En Libye, il s’agit de protéger les civils, prétend-on, et de restaurer la démocratie à coups de missiles Tomahawk… L’Histoire récente est-elle si lointaine ? Cet objectif a-t-il été atteint en Irak et en Afghanistan ? Qui peut encore croire à l’innocuité des « frappes chirurgicales » pour les innocents ? Comment approuver une résolution de l’ONU tellement large qu’elle permet tout type d’actions ? Qui ne mentionne pas qui commande les opérations – l’ombre de l’OTAN se profilant une fois de plus sur une expédition menée contre un pays musulman. Et qui ne précise même pas l’objectif final, au risque – ce type de conflit échappant souvent aux analystes qui l’ont promu ou appuyé – de déboucher sur une aggravation de la guerre civile (c’en est désormais une, l’opposition étant armée), sur une partition de la Libye ou sur une situation de guerres tribales et claniques, comme en Somalie. Sans parler d’un enlisement probable ou possible des forces de la coalition.

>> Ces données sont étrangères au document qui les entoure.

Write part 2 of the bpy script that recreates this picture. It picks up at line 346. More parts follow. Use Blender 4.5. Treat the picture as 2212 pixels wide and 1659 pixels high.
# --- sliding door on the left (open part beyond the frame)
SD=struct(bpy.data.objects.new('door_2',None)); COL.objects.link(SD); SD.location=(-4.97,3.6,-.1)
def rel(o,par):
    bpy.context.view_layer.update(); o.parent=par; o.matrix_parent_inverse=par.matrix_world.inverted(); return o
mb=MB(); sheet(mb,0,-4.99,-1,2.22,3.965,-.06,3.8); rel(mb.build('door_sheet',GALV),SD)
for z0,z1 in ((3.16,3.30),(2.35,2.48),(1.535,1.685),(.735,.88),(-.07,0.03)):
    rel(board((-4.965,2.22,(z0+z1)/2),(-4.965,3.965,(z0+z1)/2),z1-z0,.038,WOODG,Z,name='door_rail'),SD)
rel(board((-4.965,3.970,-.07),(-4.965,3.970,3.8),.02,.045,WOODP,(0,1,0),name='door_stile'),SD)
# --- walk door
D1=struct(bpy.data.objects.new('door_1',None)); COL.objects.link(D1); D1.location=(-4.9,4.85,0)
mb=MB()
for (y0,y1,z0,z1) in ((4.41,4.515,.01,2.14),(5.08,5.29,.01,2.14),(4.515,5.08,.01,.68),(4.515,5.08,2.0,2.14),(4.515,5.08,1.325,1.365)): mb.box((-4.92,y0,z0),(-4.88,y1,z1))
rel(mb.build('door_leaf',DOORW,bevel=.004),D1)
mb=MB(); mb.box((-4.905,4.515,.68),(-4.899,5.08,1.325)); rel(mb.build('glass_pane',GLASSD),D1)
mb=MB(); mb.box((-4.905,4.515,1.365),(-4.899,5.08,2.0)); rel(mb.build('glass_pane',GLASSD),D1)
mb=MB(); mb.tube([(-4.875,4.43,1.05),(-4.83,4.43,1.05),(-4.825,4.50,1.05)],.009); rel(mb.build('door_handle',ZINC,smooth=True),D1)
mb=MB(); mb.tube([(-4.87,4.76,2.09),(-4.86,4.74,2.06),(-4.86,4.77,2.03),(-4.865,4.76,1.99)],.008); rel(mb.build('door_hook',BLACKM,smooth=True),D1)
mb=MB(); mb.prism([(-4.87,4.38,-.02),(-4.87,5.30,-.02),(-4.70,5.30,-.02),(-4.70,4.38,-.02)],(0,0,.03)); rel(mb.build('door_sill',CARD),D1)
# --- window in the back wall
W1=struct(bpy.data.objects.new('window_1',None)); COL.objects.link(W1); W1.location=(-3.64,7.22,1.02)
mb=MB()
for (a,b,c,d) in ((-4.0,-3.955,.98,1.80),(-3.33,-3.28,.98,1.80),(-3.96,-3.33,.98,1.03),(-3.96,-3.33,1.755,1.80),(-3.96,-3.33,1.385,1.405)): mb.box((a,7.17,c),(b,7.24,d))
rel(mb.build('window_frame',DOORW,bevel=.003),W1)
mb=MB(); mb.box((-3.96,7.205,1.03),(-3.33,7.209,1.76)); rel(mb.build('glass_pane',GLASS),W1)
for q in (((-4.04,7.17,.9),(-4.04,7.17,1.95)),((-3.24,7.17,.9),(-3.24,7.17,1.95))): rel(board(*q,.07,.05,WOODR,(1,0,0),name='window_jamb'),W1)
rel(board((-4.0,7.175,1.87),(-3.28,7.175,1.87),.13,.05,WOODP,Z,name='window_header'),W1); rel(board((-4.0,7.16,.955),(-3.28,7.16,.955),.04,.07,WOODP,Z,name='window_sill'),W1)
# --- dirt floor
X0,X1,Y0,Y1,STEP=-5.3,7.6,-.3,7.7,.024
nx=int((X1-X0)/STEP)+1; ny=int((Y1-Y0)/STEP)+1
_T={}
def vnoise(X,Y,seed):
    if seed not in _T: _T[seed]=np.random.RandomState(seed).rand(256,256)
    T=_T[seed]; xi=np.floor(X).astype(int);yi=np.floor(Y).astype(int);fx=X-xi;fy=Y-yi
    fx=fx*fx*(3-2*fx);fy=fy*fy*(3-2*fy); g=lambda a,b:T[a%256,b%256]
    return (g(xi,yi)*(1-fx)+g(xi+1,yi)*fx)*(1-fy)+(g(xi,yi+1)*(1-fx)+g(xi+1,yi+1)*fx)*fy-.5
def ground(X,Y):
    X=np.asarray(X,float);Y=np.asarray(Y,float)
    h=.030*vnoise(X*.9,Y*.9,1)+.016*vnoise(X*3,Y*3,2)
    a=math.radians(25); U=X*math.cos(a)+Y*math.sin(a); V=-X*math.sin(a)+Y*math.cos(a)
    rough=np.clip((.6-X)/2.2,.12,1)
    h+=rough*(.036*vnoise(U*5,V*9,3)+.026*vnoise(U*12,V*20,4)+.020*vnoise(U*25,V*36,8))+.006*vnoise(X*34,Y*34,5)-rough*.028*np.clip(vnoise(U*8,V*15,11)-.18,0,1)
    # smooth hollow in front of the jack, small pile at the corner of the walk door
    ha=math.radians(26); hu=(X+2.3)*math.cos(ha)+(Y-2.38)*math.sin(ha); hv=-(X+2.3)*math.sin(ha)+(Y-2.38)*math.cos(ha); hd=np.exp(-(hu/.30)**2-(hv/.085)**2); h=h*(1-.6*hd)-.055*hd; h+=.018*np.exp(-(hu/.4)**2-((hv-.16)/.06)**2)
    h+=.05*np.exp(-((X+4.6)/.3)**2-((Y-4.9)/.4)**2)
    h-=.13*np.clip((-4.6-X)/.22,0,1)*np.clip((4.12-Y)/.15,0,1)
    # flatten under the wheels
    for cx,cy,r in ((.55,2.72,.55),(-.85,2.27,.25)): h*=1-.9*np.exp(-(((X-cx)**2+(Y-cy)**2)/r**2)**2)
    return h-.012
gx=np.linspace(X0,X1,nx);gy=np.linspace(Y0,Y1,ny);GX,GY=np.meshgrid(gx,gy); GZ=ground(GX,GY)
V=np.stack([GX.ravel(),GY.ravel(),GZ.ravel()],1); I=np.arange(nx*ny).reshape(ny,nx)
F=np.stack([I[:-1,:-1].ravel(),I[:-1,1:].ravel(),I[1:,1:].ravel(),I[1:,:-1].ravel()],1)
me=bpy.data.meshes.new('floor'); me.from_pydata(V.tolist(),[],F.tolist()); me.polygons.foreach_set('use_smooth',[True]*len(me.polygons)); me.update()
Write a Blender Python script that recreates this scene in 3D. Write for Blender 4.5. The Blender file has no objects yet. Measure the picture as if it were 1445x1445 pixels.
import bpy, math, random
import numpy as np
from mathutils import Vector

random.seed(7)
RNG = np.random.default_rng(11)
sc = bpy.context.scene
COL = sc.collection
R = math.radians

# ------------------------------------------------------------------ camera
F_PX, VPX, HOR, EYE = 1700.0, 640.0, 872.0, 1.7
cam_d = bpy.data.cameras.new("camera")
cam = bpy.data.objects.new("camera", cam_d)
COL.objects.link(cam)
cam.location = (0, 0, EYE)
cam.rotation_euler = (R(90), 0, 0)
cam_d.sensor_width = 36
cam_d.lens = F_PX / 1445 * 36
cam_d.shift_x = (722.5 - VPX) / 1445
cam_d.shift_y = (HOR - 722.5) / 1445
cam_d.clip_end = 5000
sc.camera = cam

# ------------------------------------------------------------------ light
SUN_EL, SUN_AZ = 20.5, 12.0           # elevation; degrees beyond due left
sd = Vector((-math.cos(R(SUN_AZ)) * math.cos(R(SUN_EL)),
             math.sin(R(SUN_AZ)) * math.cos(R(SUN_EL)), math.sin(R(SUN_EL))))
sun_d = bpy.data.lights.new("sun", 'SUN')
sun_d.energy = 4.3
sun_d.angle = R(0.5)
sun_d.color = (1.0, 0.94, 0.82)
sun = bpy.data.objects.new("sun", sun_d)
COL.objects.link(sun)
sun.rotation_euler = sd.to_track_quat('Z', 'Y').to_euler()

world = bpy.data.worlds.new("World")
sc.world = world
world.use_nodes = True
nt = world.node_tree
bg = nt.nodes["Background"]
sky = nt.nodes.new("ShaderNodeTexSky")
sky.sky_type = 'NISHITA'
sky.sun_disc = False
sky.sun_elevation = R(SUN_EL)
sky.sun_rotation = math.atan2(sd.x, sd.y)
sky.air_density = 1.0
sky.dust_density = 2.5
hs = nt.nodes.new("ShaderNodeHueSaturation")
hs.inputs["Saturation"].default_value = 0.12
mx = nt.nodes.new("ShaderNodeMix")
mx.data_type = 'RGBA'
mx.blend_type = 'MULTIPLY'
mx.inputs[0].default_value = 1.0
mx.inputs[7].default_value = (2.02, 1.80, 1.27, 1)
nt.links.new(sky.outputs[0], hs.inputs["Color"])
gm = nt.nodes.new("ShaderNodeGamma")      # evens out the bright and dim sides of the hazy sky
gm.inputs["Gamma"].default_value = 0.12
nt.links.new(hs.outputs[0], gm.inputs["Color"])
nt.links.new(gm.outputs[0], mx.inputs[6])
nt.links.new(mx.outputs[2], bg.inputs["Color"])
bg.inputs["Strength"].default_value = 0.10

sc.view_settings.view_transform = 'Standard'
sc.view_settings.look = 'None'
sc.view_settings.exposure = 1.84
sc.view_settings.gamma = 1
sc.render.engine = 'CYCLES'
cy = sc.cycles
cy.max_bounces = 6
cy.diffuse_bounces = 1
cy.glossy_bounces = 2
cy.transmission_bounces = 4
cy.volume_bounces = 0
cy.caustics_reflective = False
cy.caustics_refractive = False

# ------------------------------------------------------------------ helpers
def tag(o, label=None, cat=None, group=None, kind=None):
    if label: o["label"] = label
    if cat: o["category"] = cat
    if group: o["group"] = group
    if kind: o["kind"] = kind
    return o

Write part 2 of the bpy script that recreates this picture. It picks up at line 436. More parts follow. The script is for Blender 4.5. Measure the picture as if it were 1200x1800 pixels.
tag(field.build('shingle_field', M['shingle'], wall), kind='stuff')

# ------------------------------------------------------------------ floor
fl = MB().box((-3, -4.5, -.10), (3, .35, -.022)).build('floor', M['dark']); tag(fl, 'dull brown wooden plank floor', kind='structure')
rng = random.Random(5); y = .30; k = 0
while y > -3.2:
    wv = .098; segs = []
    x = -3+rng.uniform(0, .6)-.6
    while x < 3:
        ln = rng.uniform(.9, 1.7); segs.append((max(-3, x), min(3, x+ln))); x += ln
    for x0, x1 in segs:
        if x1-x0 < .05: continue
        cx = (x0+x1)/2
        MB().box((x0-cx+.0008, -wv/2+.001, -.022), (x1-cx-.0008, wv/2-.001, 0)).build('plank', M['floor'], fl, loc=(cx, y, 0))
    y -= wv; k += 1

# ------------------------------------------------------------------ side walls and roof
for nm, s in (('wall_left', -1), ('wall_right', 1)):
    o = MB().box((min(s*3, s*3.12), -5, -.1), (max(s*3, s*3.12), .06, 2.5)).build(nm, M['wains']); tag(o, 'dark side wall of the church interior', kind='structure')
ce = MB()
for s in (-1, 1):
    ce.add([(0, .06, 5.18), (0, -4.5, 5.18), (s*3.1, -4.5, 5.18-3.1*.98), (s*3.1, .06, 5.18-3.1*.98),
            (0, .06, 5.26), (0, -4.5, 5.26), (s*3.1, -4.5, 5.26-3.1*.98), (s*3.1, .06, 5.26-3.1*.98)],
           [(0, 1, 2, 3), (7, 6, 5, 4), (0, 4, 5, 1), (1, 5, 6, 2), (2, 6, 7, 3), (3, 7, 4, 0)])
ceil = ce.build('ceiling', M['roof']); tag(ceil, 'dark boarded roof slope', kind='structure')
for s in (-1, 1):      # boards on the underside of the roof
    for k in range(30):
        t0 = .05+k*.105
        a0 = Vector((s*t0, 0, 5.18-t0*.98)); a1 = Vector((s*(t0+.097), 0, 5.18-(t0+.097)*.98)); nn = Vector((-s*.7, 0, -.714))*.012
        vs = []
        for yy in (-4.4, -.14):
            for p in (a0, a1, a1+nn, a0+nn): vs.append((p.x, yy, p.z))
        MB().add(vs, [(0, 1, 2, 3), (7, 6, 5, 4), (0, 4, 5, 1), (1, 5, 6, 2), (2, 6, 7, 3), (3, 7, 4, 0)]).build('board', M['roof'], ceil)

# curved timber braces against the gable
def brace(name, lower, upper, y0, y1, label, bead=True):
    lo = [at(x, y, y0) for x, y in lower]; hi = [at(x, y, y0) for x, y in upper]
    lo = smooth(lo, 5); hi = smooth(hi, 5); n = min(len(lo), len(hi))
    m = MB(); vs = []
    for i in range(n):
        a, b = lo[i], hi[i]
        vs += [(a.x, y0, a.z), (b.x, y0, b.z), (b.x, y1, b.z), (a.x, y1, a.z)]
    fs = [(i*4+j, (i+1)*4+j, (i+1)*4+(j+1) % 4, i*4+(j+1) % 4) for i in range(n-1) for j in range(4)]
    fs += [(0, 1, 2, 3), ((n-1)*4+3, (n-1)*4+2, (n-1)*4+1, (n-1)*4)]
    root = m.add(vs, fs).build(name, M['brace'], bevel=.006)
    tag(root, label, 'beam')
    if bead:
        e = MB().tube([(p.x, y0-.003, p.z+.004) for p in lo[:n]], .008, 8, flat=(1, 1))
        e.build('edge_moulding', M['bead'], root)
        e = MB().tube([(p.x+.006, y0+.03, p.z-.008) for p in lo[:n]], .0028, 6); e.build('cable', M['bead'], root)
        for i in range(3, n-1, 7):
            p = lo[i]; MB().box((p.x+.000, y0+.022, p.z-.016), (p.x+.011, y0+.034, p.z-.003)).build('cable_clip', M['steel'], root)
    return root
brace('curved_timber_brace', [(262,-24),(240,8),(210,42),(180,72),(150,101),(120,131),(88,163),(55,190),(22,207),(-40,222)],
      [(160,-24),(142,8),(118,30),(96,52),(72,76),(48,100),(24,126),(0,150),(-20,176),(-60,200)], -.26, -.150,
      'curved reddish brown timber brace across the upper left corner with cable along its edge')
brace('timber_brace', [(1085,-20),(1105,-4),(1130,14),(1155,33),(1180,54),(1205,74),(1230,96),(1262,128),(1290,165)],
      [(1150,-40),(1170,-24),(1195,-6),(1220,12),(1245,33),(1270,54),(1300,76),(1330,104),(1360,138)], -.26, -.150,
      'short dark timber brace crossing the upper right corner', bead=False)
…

Considérant que les conditions imposées par la résolution de l’ONU instituant une zone de non-survol de la Libye sont outrepassées par les forces de la coalition, le Brésil, à travers son ministères des affaires étrangères, a demandé, le 22 mars, « un cessez-le-feu effectif, le plus rapidement possible, capable de garantir la protection de la population civile et créant les conditions pour que la crise soit résolue à travers le dialogue ». Ce que préconisent également les chefs d’Etat membres de l’ALBA.